Poiché siamo, rispettivamente, Comandanti dei Credenti e Santo Padre, dobbiamo dare prova di idealismo e pragmatismo, dobbiamo essere realistici ed esemplari.
I nostri messaggi sono tanto attuali quanto eterni. Invitano le persone ad abbracciare i valori della moderazione, a realizzare gli imperativi della co-conoscenza e a cogliere la consapevolezza dell’alterità.
Così facendo, consegniamo, Sua Santità, “una parola comune tra noi e voi”. Questa parola non è un accordo ristretto e riduttivo.
Questa Parola, la concepiamo – la viviamo – come un Messaggio comune, un messaggio che Musulmani, Cristiani ed Ebrei inviano all’umanità intera.
Questo è ciò che Ci unisce oggi e ciò che Ci deve unire domani.

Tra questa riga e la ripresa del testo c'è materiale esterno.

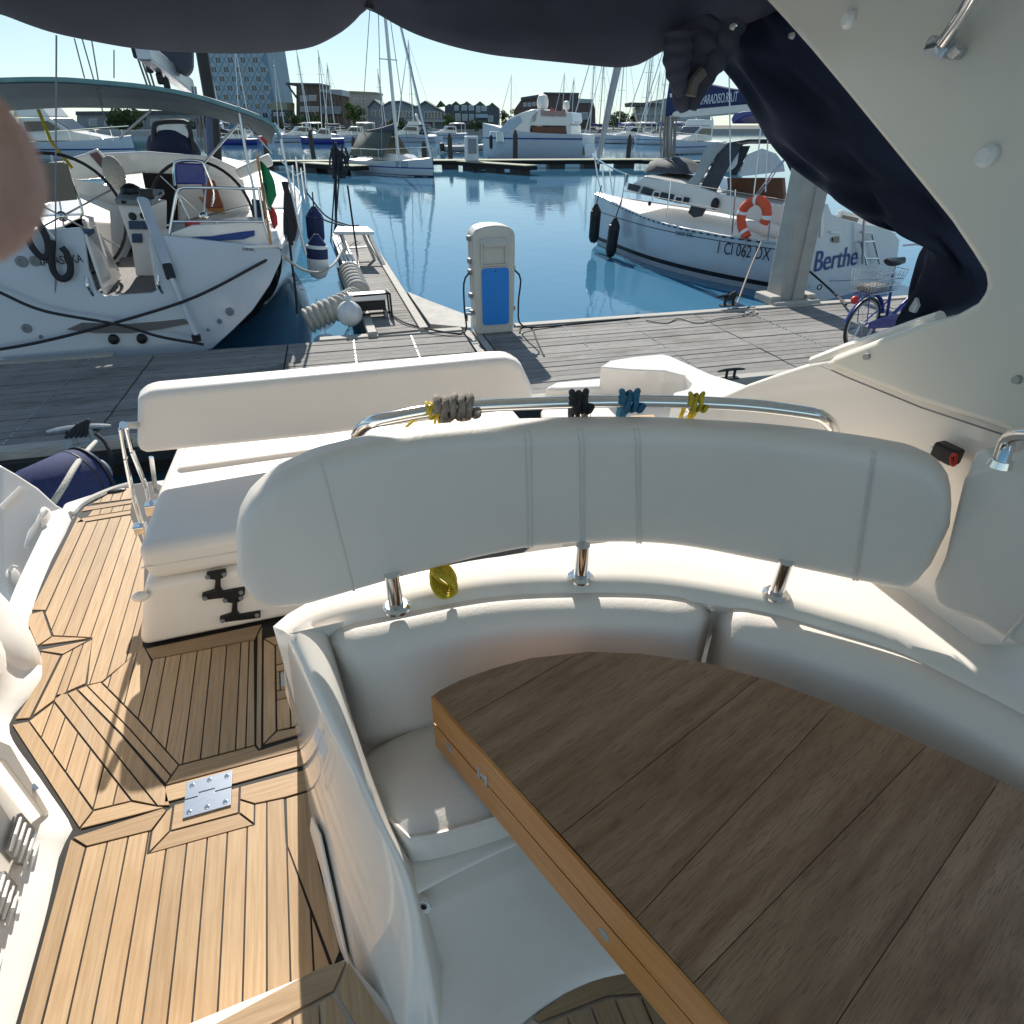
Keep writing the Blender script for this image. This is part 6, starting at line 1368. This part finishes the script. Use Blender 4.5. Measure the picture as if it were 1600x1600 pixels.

Wassalamou alaikoum warahmatoullahi wabarakatouh”.
APPELLO
DI SUA MAESTÀ IL RE MOHAMMED VI
E DI SUA SANTITÀ PAPA FRANCESCO
SU GERUSALEMME / AL QODS CITTÀ SANTA E LUOGO DI INCONTRO
In occasione della visita al Regno del Marocco, Sua Santità Papa Francesco e Sua Maestà il Re Mohammed VI, riconoscendo l’unicità e la sacralità di Gerusalemme / Al Qods Acharif e avendo a cuore il suo significato spirituale e la sua peculiare vocazione di Città della Pace, condividono il seguente appello:
«Noi riteniamo importante preservare la Città santa di Gerusalemme / Al Qods Acharif come patrimonio comune dell’umanità e soprattutto per i fedeli delle tre religioni monoteiste, come luogo di incontro e simbolo di coesistenza pacifica, in cui si coltivano il rispetto reciproco e il dialogo.
A tale scopo devono essere conservati e promossi il carattere specifico multi-religioso, la dimensione spirituale e la peculiare identità culturale di Gerusalemme / Al Qods Acharif.
Auspichiamo, di conseguenza, che nella Città santa siano garantiti la piena libertà di accesso ai fedeli delle tre religioni monoteiste e il diritto di ciascuna di esercitarvi il proprio culto, così che a Gerusalemme / Al Qods Acharif si elevi, da parte dei loro fedeli, la preghiera a Dio, Creatore di tutti, per un futuro di pace e di fraternità sulla terra».